December 10, 2020

Court of Appeal allows rec league hockey player to seek punitive damages for on-ice collision (Szarowicz v. Birenbaum)

In this published opinion, the Court of Appeal allows a plaintiff to seek punitive damages for injuries he sustained in a recreational hockey game when he was violently checked by another player.

Ordinarily, under the primary assumption of risk doctrine, a participant in a sporting event cannot sue another participant for an injury that results from the inherent risks of the sport.  The trial court applied that doctrine here and granted the defendant's motion for summary judgment.  The trial court noted that, although the plaintiff was participating in a "no check" hockey league, the parties' witnesses agreed that "no check" does not mean "no contact," and that being checked is still an inherent risk of playing "no-check" hockey. 
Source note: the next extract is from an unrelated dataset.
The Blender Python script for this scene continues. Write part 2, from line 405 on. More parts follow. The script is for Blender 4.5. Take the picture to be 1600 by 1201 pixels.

The Court of Appeal (First District, Division Two) reversed the judgment and reinstated all of the plaintiff's claims, including his claim for punitive damages.  The court held that the primary assumption of risk doctrine does not apply when the defendant intentionally injures the plaintiff.  The court pointed to testimony from plaintiff's teammates, who said it appeared that the defendant in this case was intentionally trying to injure the plaintiff, rather than trying to make any legitimate hockey play.  According to the court, a jury could rely on that testimony and find that the defendant intended to harm the plaintiff, which would not only permit the plaintiff to recover compensatory damages, but would potentially support an award of punitive damages as well.

Presumably, plaintiffs' counsel will use this opinion as a template to pursue punitive damages for in-game collisions in other contact sports, and will oppose summary judgment motions with declarations by eyewitnesses who testify that the defendant appeared to have an intent to injure.